== PROBLEM REQUIREMENTS ==
Print the listing in its entirety and exactly, leaving out images.

== Lines of data ==
****************************************

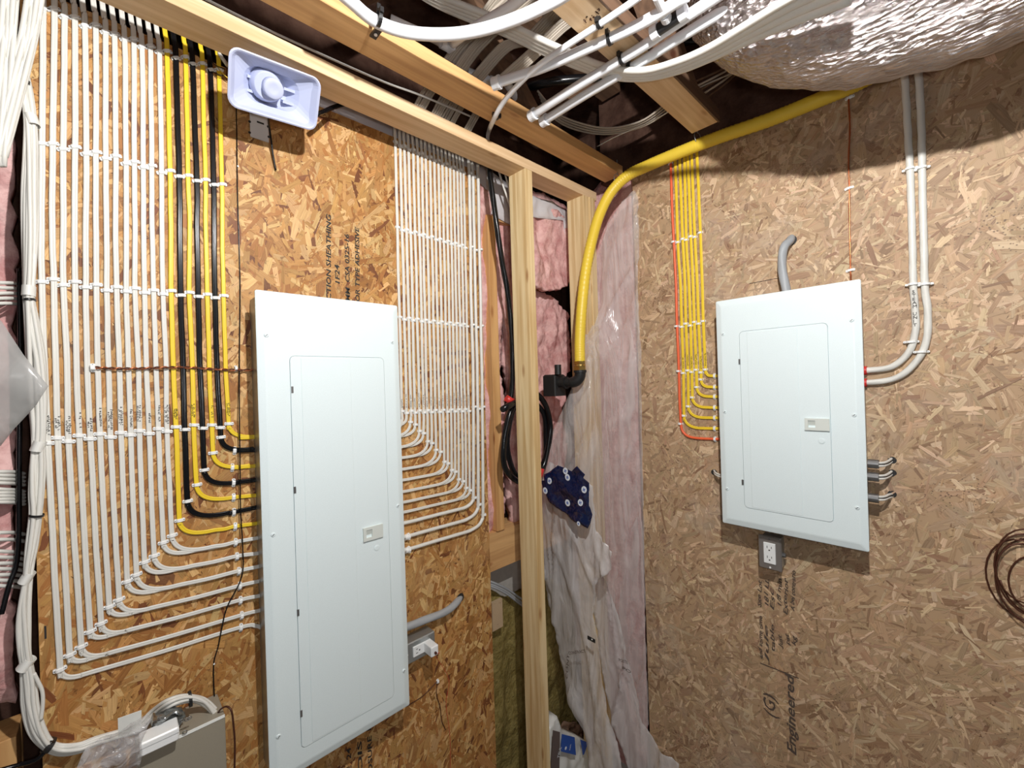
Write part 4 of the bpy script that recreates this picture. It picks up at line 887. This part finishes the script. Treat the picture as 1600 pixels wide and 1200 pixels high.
b = MB(); b.obox(PX(924,999,1.345), Vector((0,-1,-.05)).normalized(), Vector((0,-.05,1)).normalized(), NB, .018, .007, .001); sh = b.build('sticker', 'dark'); tag(sh, 'small dark label on the hanging plastic', 'label sticker'); 
b = MB(); b.cyl(PX(925,999,1.3435), NB, .003, .001, 10); b.build('pale_dot', 'card', sh)
# dark blue printed film
def bl(p): return .016*fbm(p, 12, 4)
PB_ = [(845,751),(853,750),(851,741),(858,738),(872,727),(880,731),(891,737),(902,728),(912,742),(909,747),(919,755),(921,790),(924,805),(923,815),(918,826),(908,818),(896,812),(880,800),(866,790),(856,782),(851,768)]
bf = sheet('blue_film', PB_, XP(1.345), bl, 'blue', step=.008, thick=.0008, nrm=(-1,0,0)); tag(bf, 'crumpled dark blue film with white round logos, right of the pale stud', 'plastic film')
for k, (x, y) in enumerate(((883,736),(886,746),(860,751),(854,766),(913,765),(886,786),(908,785),(907,817))):
    base = PX(x, y, 1.345); c = base+NB*(bl(base)+.004); b = MB(); d1 = (Vector((0,-1,0))*.8+UP*(.3 if k % 2 else -.3)).normalized()
    R = .0125 if k < 7 else .008; u1, u2 = d1, NB.cross(d1)
    b.loft([[c+NB*z+u1*(r*math.cos(a))+u2*(r*1.12*math.sin(a)) for a in [2*math.pi*j/20 for j in range(20)]] for r, z in ((R, 0), (R*.97, .0006))]); lg = b.build('logo', 'logo', bf)
    b = MB()
    for s, tl in ((-.35, .0), (.35, .0), (0, .5)):
        ax_ = (u2+u1*tl).normalized(); b.obox(c+NB*.0008+u1*(s*R*.8), u1, ax_, NB, R*.10, R*.5, .0003)
    b.build('logo_mark', 'bagblue', lg)
for k, (x, y, w2, h2) in enumerate(((905,770,9,10),(893,787,8,14))): pass

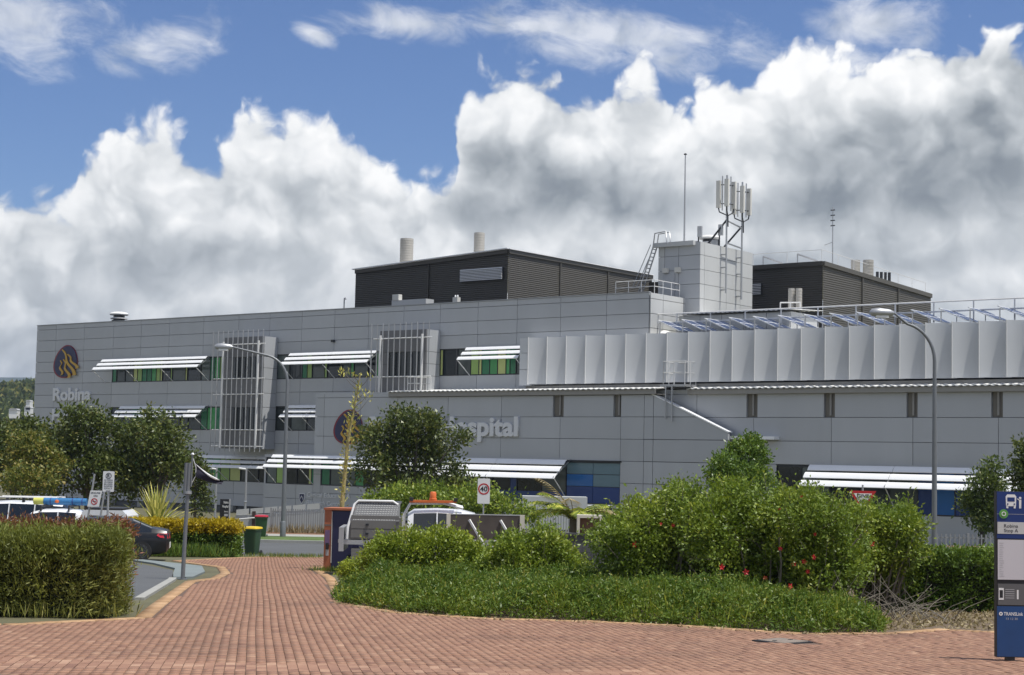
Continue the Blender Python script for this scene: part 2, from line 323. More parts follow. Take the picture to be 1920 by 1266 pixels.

****************************************

== EXPECTED ANSWER ==
Write part 4 of the bpy script that recreates this picture. It picks up at line 887. This part finishes the script. Treat the picture as 1600 pixels wide and 1200 pixels high.
b = MB(); b.obox(PX(924,999,1.345), Vector((0,-1,-.05)).normalized(), Vector((0,-.05,1)).normalized(), NB, .018, .007, .001); sh = b.build('sticker', 'dark'); tag(sh, 'small dark label on the hanging plastic', 'label sticker'); 
b = MB(); b.cyl(PX(925,999,1.3435), NB, .003, .001, 10); b.build('pale_dot', 'card', sh)
# dark blue printed film
def bl(p): return .016*fbm(p, 12, 4)
PB_ = [(845,751),(853,750),(851,741),(858,738),(872,727),(880,731),(891,737),(902,728),(912,742),(909,747),(919,755),(921,790),(924,805),(923,815),(918,826),(908,818),(896,812),(880,800),(866,790),(856,782),(851,768)]
bf = sheet('blue_film', PB_, XP(1.345), bl, 'blue', step=.008, thick=.0008, nrm=(-1,0,0)); tag(bf, 'crumpled dark blue film with white round logos, right of the pale stud', 'plastic film')
for k, (x, y) in enumerate(((883,736),(886,746),(860,751),(854,766),(913,765),(886,786),(908,785),(907,817))):
    base = PX(x, y, 1.345); c = base+NB*(bl(base)+.004); b = MB(); d1 = (Vector((0,-1,0))*.8+UP*(.3 if k % 2 else -.3)).normalized()
    R = .0125 if k < 7 else .008; u1, u2 = d1, NB.cross(d1)
    b.loft([[c+NB*z+u1*(r*math.cos(a))+u2*(r*1.12*math.sin(a)) for a in [2*math.pi*j/20 for j in range(20)]] for r, z in ((R, 0), (R*.97, .0006))]); lg = b.build('logo', 'logo', bf)
    b = MB()
    for s, tl in ((-.35, .0), (.35, .0), (0, .5)):
        ax_ = (u2+u1*tl).normalized(); b.obox(c+NB*.0008+u1*(s*R*.8), u1, ax_, NB, R*.10, R*.5, .0003)
    b.build('logo_mark', 'bagblue', lg)
for k, (x, y, w2, h2) in enumerate(((905,770,9,10),(893,787,8,14))): pass

Continue the Blender Python script for this scene: part 2, from line 323. More parts follow. Take the picture to be 1920 by 1266 pixels.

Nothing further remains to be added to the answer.